Yes, the mandolin is here, and the accordion, but that’s not where it ends. When We Fall is not afraid to fill out the sound, whether adding strings or thickset drums, offering trumpet or bulking the air around those voices, and there’s never a moment when you might consider this album as anything but a modern record.

 

So, yes. There’s nothing wrong here at all. And pretty much all the references/influences here are acts that our personal favourites.
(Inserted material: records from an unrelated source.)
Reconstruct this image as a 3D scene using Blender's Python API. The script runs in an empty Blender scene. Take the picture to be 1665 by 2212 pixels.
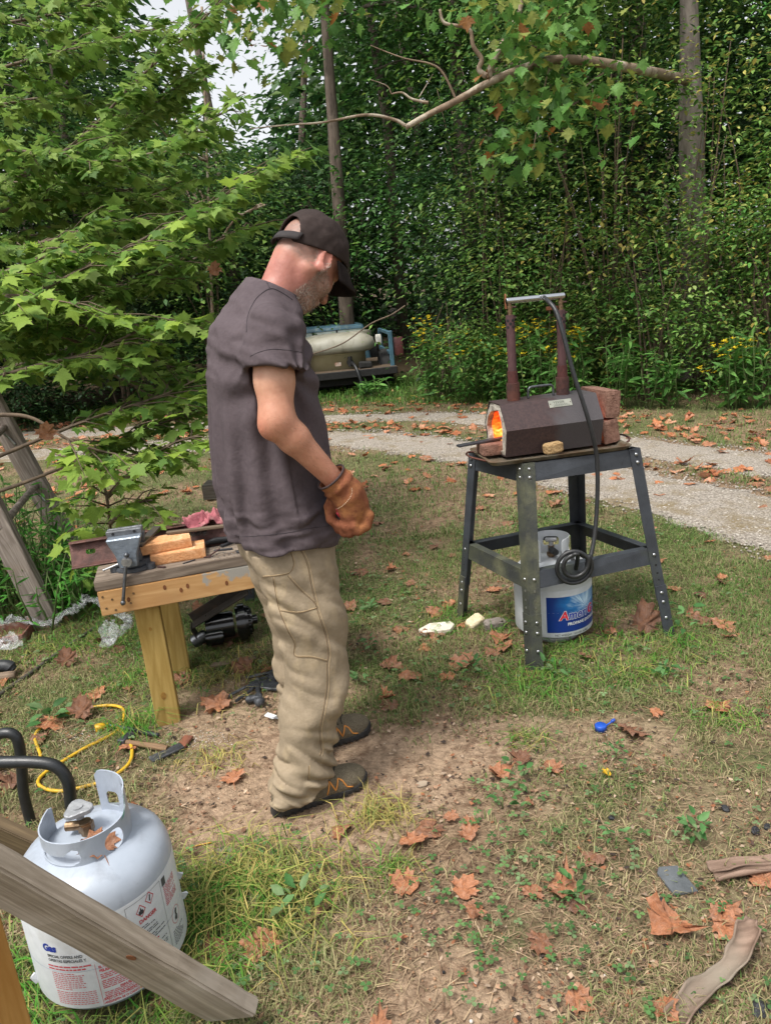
import bpy, bmesh, math, random
import numpy as np
from mathutils import Vector, Matrix
from mathutils.bvhtree import BVHTree

SC = bpy.context.scene
COL = SC.collection
rng = np.random.default_rng(7)
random.seed(7)
PI = math.pi
rad = math.radians

# ------------------------------------------------------------------ camera
CAM_H, PITCH, ROLL, FOC = 1.5, rad(16), rad(5.5), 1600.0 / 2212
_f = np.array([0, math.cos(PITCH), -math.sin(PITCH)])
_r0 = np.array([1.0, 0, 0]); _u0 = np.cross(_r0, _f)
_r = math.cos(ROLL) * _r0 - math.sin(ROLL) * _u0
_u = math.sin(ROLL) * _r0 + math.cos(ROLL) * _u0
cam = bpy.data.cameras.new('camera')
cam.sensor_fit = 'VERTICAL'; cam.sensor_height = 36; cam.lens = 36 * FOC
cam.clip_start = 0.05; cam.clip_end = 500
camo = bpy.data.objects.new('camera', cam); COL.objects.link(camo)
camo.matrix_world = Matrix(((_r[0], _u[0], -_f[0], 0), (_r[1], _u[1], -_f[1], 0), (_r[2], _u[2], -_f[2], CAM_H), (0, 0, 0, 1)))
SC.camera = camo

# ------------------------------------------------------------------ light
SUN_EL, SUN_AZ = 64, 225          # degrees; azimuth clockwise from +Y (behind the viewer, to the left)
world = bpy.data.worlds.new('World'); SC.world = world; world.use_nodes = True
wn = world.node_tree; wn.nodes.clear()
wo = wn.nodes.new('ShaderNodeOutputWorld'); wb = wn.nodes.new('ShaderNodeBackground')
sky = wn.nodes.new('ShaderNodeTexSky'); sky.sky_type = 'NISHITA'; sky.sun_disc = False
sky.sun_elevation = rad(SUN_EL); sky.sun_rotation = rad(SUN_AZ)
sky.air_density = 1.0; sky.dust_density = 4.0; sky.ozone_density = 1.0
hs = wn.nodes.new('ShaderNodeHueSaturation'); hs.inputs['Saturation'].default_value = 0.16
wn.links.new(sky.outputs[0], hs.inputs['Color']); wn.links.new(hs.outputs[0], wb.inputs[0])
wb.inputs[1].default_value = 0.11
wn.links.new(wb.outputs[0], wo.inputs[0])
sl = bpy.data.lights.new('sun', 'SUN'); sl.energy = 1.5; sl.angle = rad(14); sl.color = (1.0, 0.955, 0.88)
so = bpy.data.objects.new('sun', sl); COL.objects.link(so)
_sd = Vector((math.sin(rad(SUN_AZ)) * math.cos(rad(SUN_EL)), math.cos(rad(SUN_AZ)) * math.cos(rad(SUN_EL)), math.sin(rad(SUN_EL))))
so.rotation_euler = _sd.to_track_quat('Z', 'Y').to_euler()
SC.view_settings.view_transform = 'Standard'; SC.view_settings.look = 'None'
SC.view_settings.exposure = 1.28; SC.view_settings.gamma = 1.0
SC.render.engine = 'CYCLES'
SC.cycles.max_bounces = 6; SC.cycles.diffuse_bounces = 3; SC.cycles.glossy_bounces = 2
SC.cycles.transmission_bounces = 3; SC.cycles.transparent_max_bounces = 6
SC.cycles.use_denoising = True
try: SC.cycles.sample_clamp_indirect = 6.0
except Exception: pass

# measuring helpers: the photograph's 1665 x 2212 pixels to points of the place
def _ray(px, py): return _f + _r * (px - 832.5) / 1600.0 - _u * (py - 1106) / 1600.0
def gp(px, py, z=0.0):
    d = _ray(px, py); t = (z - CAM_H) / d[2]; return Vector((d[0] * t, d[1] * t, z))
def at(px, py, Y):
    d = _ray(px, py); t = Y / d[1]; return Vector((d[0] * t, Y, CAM_H + d[2] * t))

# ------------------------------------------------------------------ objects
def tag(o, label=None, cat=None, group=None, kind=None):
    if label: o['label'] = label
    if cat: o['category'] = cat
    if group: o['group'] = group
    if kind: o['kind'] = kind
    return o
def thing(name, label, cat, loc=(0, 0, 0), rz=0.0, group=None, rot=None):
    o = bpy.data.objects.new(name, None); COL.objects.link(o)
    o.empty_display_size = 0.1
    o.location = loc; o.rotation_euler = rot if rot else (0, 0, rz)
    return tag(o, label, cat, group)
def wm(o):
    m = Matrix.Identity(4)
    while o is not None:
        m = o.matrix_basis @ m; o = o.parent
    return m
def link(name, me, parent=None, loc=None, rot=None):
    o = bpy.data.objects.new(name, me); COL.objects.link(o)
    if parent: o.parent = parent
    if loc is not None: o.location = loc
    if rot is not None: o.rotation_euler = rot
    return o
def copy_tree(o, parent=None):
    c = o.copy(); COL.objects.link(c); c.parent = parent
    for ch in list(o.children): copy_tree(ch, c)
    return c
def smooth_me(me, on=True):
    me.polygons.foreach_set('use_smooth', [on] * len(me.polygons))
def np_mesh(name, V, Fc, mat, smooth=False, col=None, mi=None):
    """V (n,3); Fc (m,3) or (m,4) int array"""
    V = np.ascontiguousarray(V, np.float32); Fc = np.ascontiguousarray(Fc, np.int32)
    me = bpy.data.meshes.new(name)
    k = Fc.shape[1]; m = len(Fc)
    me.vertices.add(len(V)); me.vertices.foreach_set('co', V.ravel())
    me.loops.add(m * k); me.loops.foreach_set('vertex_index', Fc.ravel())
    me.polygons.add(m)
    me.polygons.foreach_set('loop_start', np.arange(0, m * k, k, dtype=np.int32))
    me.polygons.foreach_set('loop_total', np.full(m, k, np.int32))
    if smooth: me.polygons.foreach_set('use_smooth', np.ones(m, bool))
    for x in (mat if isinstance(mat, (list, tuple)) else [mat]): me.materials.append(x)
    if mi is not None: me.polygons.foreach_set('material_index', np.asarray(mi, np.int32))
    if col is not None:
        a = me.attributes.new('col', 'FLOAT_COLOR', 'POINT')
        c = np.ones((len(V), 4), np.float32); c[:, :3] = col
        a.data.foreach_set('color', c.ravel())
    me.update(calc_edges=True); me.validate()
    return me

def rotm(rx=0, ry=0, rz=0):
    return Matrix.Rotation(rz, 4, 'Z') @ Matrix.Rotation(ry, 4, 'Y') @ Matrix.Rotation(rx, 4, 'X')
def frame(p, xdir, zdir=(0, 0, 1)):
    x = Vector(xdir).normalized(); z = Vector(zdir); y = z.cross(x)
    if y.length < 1e-6: y = Vector((0, 1, 0)).cross(x)
    y.normalize(); z = x.cross(y)
    return Matrix(((x.x, y.x, z.x, p[0]), (x.y, y.y, z.y, p[1]), (x.z, y.z, z.z, p[2]), (0, 0, 0, 1)))

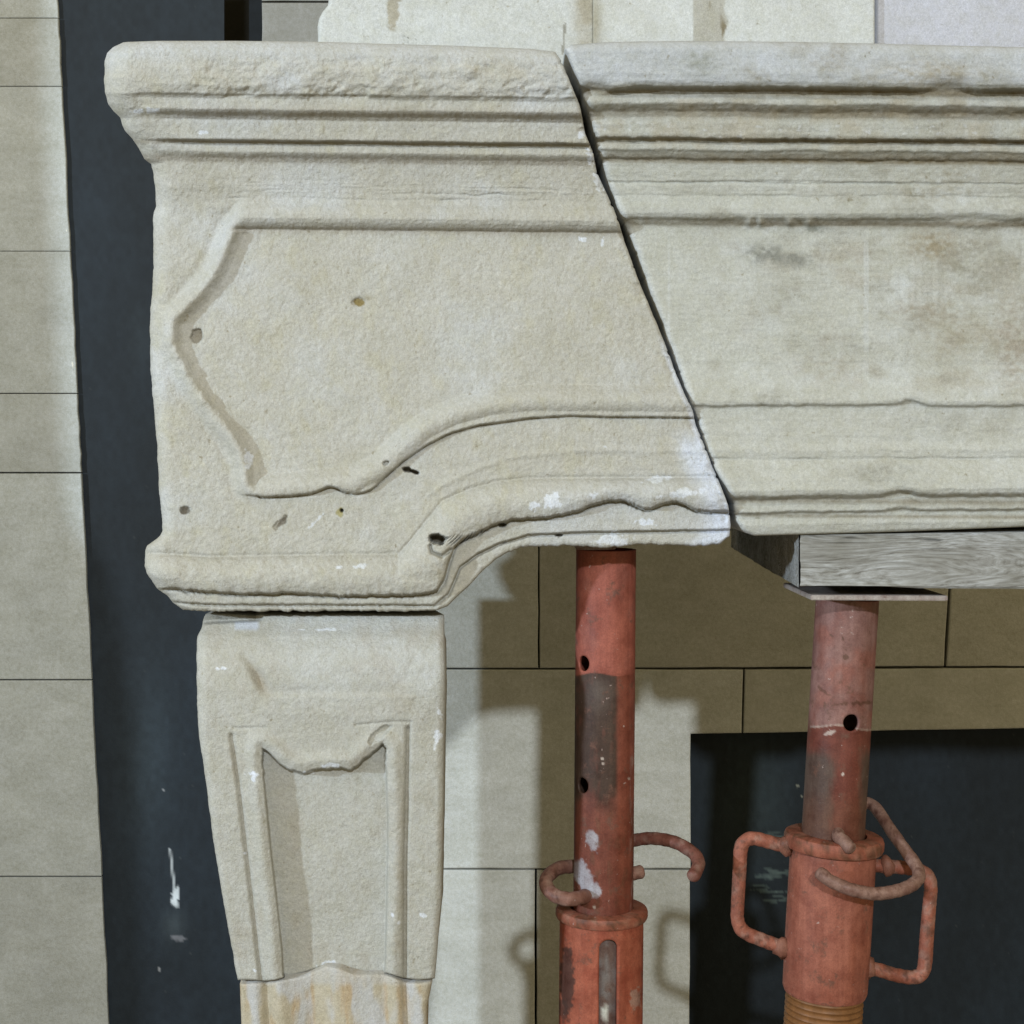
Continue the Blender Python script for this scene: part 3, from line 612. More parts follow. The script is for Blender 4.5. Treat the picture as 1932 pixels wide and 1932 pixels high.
def hJ(px, py, dl, dr, dt, db):
    base = np.interp(py, [1150, 1162, 1180, 1200, 1225, 1260, 1300, 1350, 1450, 1600, 1750, 1850], [-26, -24, -8, 14, 34, 46, 50, 48, 44, 35, 24, 17])
    h = base - 0.0 * px
    # shallow cushion edges of the upper part
    cush = [(462, 1238), (480, 1262), (490, 1285), (500, 1305), (520, 1303), (740, 1302), (760, 1290), (772, 1262), (785, 1238)]
    dc = poly_dist(px, py, cush); h = h - (2.6 + 1.5 * fbm(px / 40, py / 40, 2, 5)) * np.exp(-(dc / 9) ** 2) * sm(800, 770, px)
    h = h - 9 * blob(px, py, 490, 1280, 11, 34, -0.5) + 3.5 * sm(1308, 1316, py) * sm(800, 760, px) * sm(480, 510, px) * (1 - sm(1340, 1380, py))
    d = poly_dist(px, py, rec + [rec[0]]); ins = inside(px, py, rec); d = np.where(ins, -d, d)
    jag_ = 2.5 * fbm(px / 14, py / 14, 3, 12) * (1 - sm(1465, 1490, py))
    roll = 8 * np.exp(-((d - 16) / 13) ** 2) * sm(1360, 1400, py)
    h = h + roll - (32 + roll) * sm(1.5, -2.0, d + jag_)
    h = h - 7 * np.exp(-(poly_dist(px, py, grL) / 4.5) ** 2) - 9 * np.exp(-(poly_dist(px, py, grR) / 4.5) ** 2)
    h = h - 3 * np.exp(-(poly_dist(px, py, [(441, 1374), (500, 1372)]) / 2.5) ** 2) - 3.5 * np.exp(-(poly_dist(px, py, [(671, 1368), (740, 1362), (775, 1362), (770, 1375)]) / 2.5) ** 2)
    h = h - 9 * hardblob(px, py, 715, 1385, 28, 9, -0.7, 17, 0.3) * (1 - ins)
    # chipped upper left corner and worn faces
    h = h - 26 * sm(1177, 1171, py + (px - 430) * 0.05) * sm(498, 484, px + 6 * fbm(py / 5, px / 9, 2, 3))
    h = h - 9 * sm(470, 400, px) * sm(1290, 1190, py) * 0.5
    h = h - 7 * sm(0, 60, (px - 772) - 0.5 * np.abs(py - 1380)) * sm(1220, 1290, py) * (1 - sm(1480, 1560, py))
    h = h + 1.6 * fbm(px / 60, py / 60, 4, 201) + 0.8 * fbm(px / 12, py / 12, 4, 206) + 0.45 * fbm(px / 5.2, py / 5.2, 2, 216)
    h = h - rnd(dl, np.interp(py, [1150, 1250, 1400, 1850], [26, 22, 16, 9])) - rnd(dr, 14) - rnd(dt, 6) - rnd(db, 4)
    return h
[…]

What’s not to like?

 

Could it be that it sounds as if it was constructed to fit exactly on the ABC radio playlists or the stage at Woodford or the personal favourites of some middle-aged music critic (if anyone gave a toss), where things a bit rootsy, a bit country, a bit pretty, a bit sad, fare well?

 

Though that makes a change from those records you hear and immediately think, “well , someone has worked out the Kingsmill formula for triple J”, it feels minutely calculated.

 

Could it be that as pretty as everything is, it’s hard to find anything under the surface? Yes, there’s attention to detail and some good lines, making for accurately reproduced tropes, but so much sounds like outright calculation rather than inspiration.

 

Too picky? Too narky? It’s pretty and sweet, isn’t that enough?

 

Recently I took issue with the corporate rock me-tooism of Kingswood whose new album is a kind of musical Arnotts Family Assorted: the potential of something for every hit picker on radio, TV or blogland. Too safe, too obvious was the verdict.

 

All My Exes Live In Texas isn’t as blatant as that, and it’s not like this is a style that’s going to make anyone a lot of money anytime soon.

 

But just because it’s a more “organic” sounding record doesn’t mean it can’t just as easily fall into the trap of being accurate but shallow, its formula moves well intentioned by genuine fans who think more than feel this stuff.

 

The songs aren’t special but they’re fine. The album is fine too. And fine may be all that’s necessary. Go on, find something wrong with that.